Art Ringのリングには、以下のテーマが設定されていました。
Tomfooleryの30周年を記念し、「3つのストーンまたは素材」を使ったリングを制作すること。
素材やサイズに制限はなく、自由な発想でOK。
さらに、以下のような要素も求められていました:
- ストーリー性
- 精緻さ
- 大胆さ
- 芸術性
- 卓越した技巧
- あなたらしさ(OOAK=一点もの)
9月初旬に企画の連絡を受け、スケジュールが提示されました。スケッチ提出の締切は10月7日、商品提出は10月21日と設定され、実質デザインにかけられる時間は1週間ほどでした。しかもスケッチ、コンセプト、制作過程の動画の提出も求められました

そこでゼロから新しいデザインを考えるのではなく、以前紹介してきた「Position」シリーズをベースに、新たなアプローチでリングに仕立てることにしました。
これまではダイヤ1石で構成していたPositionリング。
今回はテーマに合わせて、マーキス・ラウンド・バゲットという異なる3つのダイヤモンドシェイプを組み合わせて構成しました。
実はこの構想は以前からあったのですが、実際に作ってみるとバランスを取るのが想像以上に難しく…。職人さんと一緒に何度も試作を重ねて、ようやく納得のいく仕上がりに。


完成したリングは、Tomfooleryの30年の歩みを象徴するような、記念碑的な一点になったと思っています。
しかも、このリングはブランド史上最も高額な価格設定だったにもかかわらず、イベント開始直後すぐにご成約いただくことができました。
サイズ感や雰囲気が、欧米のお客様にフィットしたのかもしれません。
「LOVE Ring」展
Art Ringでの反応がよかったからか、その流れで「LOVE Ring」展へのお誘いもいただきました。
Tomfooleryでは、年に2回こうした展示が行われており、「LOVE Ring」はそのうちの一つ。テーマは「自分たちらしさを大切にしたい新郎新婦のためのジュエリーデスティネーション」です。
提出が求められたアイテムは以下の通り:
- エンゲージメントリング:3〜6点
- ウェディングバンド(結婚指輪):2点
- エタニティリング:1点
- ピアス(スタッドまたはドロップ):1ペア
- ネックレス:1点
- ブレスレット:1点
「ピアスやブレスレットってウェディングジュエリーに入るの?」と少し戸惑いもありましたが、ロンドンでリング以外のコレクションも紹介できるチャンスと前向きにとらえて、すべてのアイテムを用意することにしました。
制作期間は2ヶ月以上あったので、年始のIJK(国際宝飾展)で仕入れた珍しいフランダースカットのダイヤを使って、新作のエンゲージメントリングを作ろうと意気込んでいたのですが…ギリギリに仕上がった試作品は、残念ながら納得のいくデザインに仕上がらず、今回は提出を見送りました。

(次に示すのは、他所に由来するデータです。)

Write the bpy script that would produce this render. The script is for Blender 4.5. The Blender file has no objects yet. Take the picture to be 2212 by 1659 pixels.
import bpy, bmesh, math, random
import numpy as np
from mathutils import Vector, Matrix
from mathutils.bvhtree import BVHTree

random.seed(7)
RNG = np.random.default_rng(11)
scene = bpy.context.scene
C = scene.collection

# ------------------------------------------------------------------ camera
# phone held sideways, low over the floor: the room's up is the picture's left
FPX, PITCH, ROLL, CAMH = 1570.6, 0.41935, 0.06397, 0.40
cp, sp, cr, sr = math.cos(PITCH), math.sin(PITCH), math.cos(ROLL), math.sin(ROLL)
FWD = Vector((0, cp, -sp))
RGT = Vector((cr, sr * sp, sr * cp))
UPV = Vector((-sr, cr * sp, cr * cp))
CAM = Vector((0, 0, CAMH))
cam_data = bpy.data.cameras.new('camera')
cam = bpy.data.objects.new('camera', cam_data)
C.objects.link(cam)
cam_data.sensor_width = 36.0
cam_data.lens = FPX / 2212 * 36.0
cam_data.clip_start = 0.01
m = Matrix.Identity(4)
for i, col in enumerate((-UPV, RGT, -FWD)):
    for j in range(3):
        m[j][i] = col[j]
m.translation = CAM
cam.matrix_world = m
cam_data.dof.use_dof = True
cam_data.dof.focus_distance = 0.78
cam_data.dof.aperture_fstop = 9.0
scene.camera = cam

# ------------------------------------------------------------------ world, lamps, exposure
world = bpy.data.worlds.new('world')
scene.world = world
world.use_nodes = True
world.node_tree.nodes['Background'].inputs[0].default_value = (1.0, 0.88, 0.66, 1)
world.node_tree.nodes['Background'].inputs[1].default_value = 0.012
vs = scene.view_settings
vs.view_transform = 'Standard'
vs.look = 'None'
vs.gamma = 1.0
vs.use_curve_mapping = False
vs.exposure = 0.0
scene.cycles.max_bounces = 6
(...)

代わりに、今回は既にあるデザインの中から選んで構成することに。「Views」、「V ring」、「Chain ring」をはじめ、「Position」や「Dent」など、最終的に計22アイテムに及びました。現在公式サイトでも公開されています。このフランダースカットのリングは、もう少しブラッシュアップして、あらためて発表したいと思っています。
最後に
現在開催中の「Love Ring」展。
本当はロンドンまで行って展示の様子をこの目で見たかったのですが、今回はスケジュールの都合で折り合いがつかず。次の機会があれば、ロンドンはもちろんのこと、ヨーロッパの母校や他の取引先を巡ったり、現地の空気をもっとじっくり感じられたらいいなと思っています。
海外の展示に参加するたびに感じるのは、ジュエリーの好みや価値観って本当に国によって違うということ。もちろん、現地の感覚に合わせることも大事だけど、自分らしさやブランドの軸はしっかり持っていたい。そんなバランスを考えながら、これからも海外に向けて発信していけたらと思っています。
これからもjanukaは、素材や構造の面白さを大切にしながら、もっといろんな国の人たちにも作品を届けていきたいと思っています。